Finding — Round-wise counting drama: AC 56's seven lead changes
Out of 234 ACs, 121 had zero lead changes during counting (decided from round 1). 18 ACs had 4 or more lead changes — genuine nail-biters. AC 56 (Krishnagiri district) had 7 lead changes across 23 rounds.
Distribution of lead changes across rounds
| Lead changes during counting | # ACs |
|---|---|
| 0 (decided from round 1) | 121 |
| 1 | 53 |
| 2 | 26 |
| 3 | 16 |
| 4 | 9 |
| 5 | 5 |
| 6 | 3 |
| 7 | 1 (AC 56) |
About 52% of ACs were decisive from the first counting round — the winner led every single round. The remaining 113 ACs had varying degrees of drama. 18 ACs (7.7% of TN) saw the lead change 4+ times during counting — these are the genuine nail-biters where postal-vote opening, late-counted booth batches, and round-specific demographics could have flipped the result.
The 10 most volatile ACs (most lead changes)
| AC | Lead changes |
|---|---|
| 56 (Thalli) | 7 |
| 75 | 6 |
| 190 | 6 |
| 210 | 6 |
| 35 | 5 |
| 72 | 5 |
| 76 | 5 |
| 134 | 5 |
| 223 | 5 |
| 85 | 4 |
AC 56 — Thalli
Krishnagiri district. 7 lead changes across counting. The winner emerged in the late rounds after multiple swings. Worth a separate case study — this is the kind of seat where counting-day cliffhanger commentary actually wrote itself.
What "lead changes" actually means
ECI publishes per-round vote totals per candidate. For each AC, at the end of each round, we compute who's currently leading (cumulative votes received). A lead change is when that leader differs from the previous round's leader.
# Per round, find leader
leader_per_round = rounds.sort('total', descending=True).group_by(['ac_no', 'round_no']).first()
# Count when leader[round_N] != leader[round_N-1]
lead_changes_per_ac = leader_per_round.with_columns(
pl.col('leader').shift(1).over('ac_no').alias('prev_leader')
).filter(pl.col('prev_leader').is_not_null()).group_by('ac_no').agg(
(pl.col('leader') != pl.col('prev_leader')).sum().alias('lead_changes')
)Why this is interesting
Lead changes correlate with both competitiveness (close races flip more) and geographic counting order (specific booths often counted in specific rounds — if rural booths come early and urban late, you'll see late swings).
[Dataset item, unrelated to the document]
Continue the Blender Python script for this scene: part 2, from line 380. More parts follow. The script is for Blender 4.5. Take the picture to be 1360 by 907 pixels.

Without booth-level data we can't fully decompose this, but:
- Of the 18 ACs with 4+ lead changes, most are also in the closest-margin set (sub-5K margin races).
- AC 56's 7-change drama is genuinely unusual — most close races still see 3-4 changes, not 7. Likely reflects very heterogeneous booth-level composition.
- 121 ACs with zero lead changes are the "called the moment counting started" set — usually big-margin wins where the winner was ahead from booth 1.
Cross-validation
Yashwant Deshmukh on counting-day commentary in TN: "Several seats kept swinging until the last round." This data quantifies that statement: 113 of 234 (48%) saw at least one lead change; 18 saw 4+.
What we can't see without booth data
- Which booths were counted in which round — postal-vote batches usually come first, then booth-batches in geographic order.
- Whether late-counting urban booths in specific ACs systematically helped TVK (the "urban came in late" thesis).
- Per-booth volatility within an AC.
That's Path B territory — booth-level OCR, which we haven't run.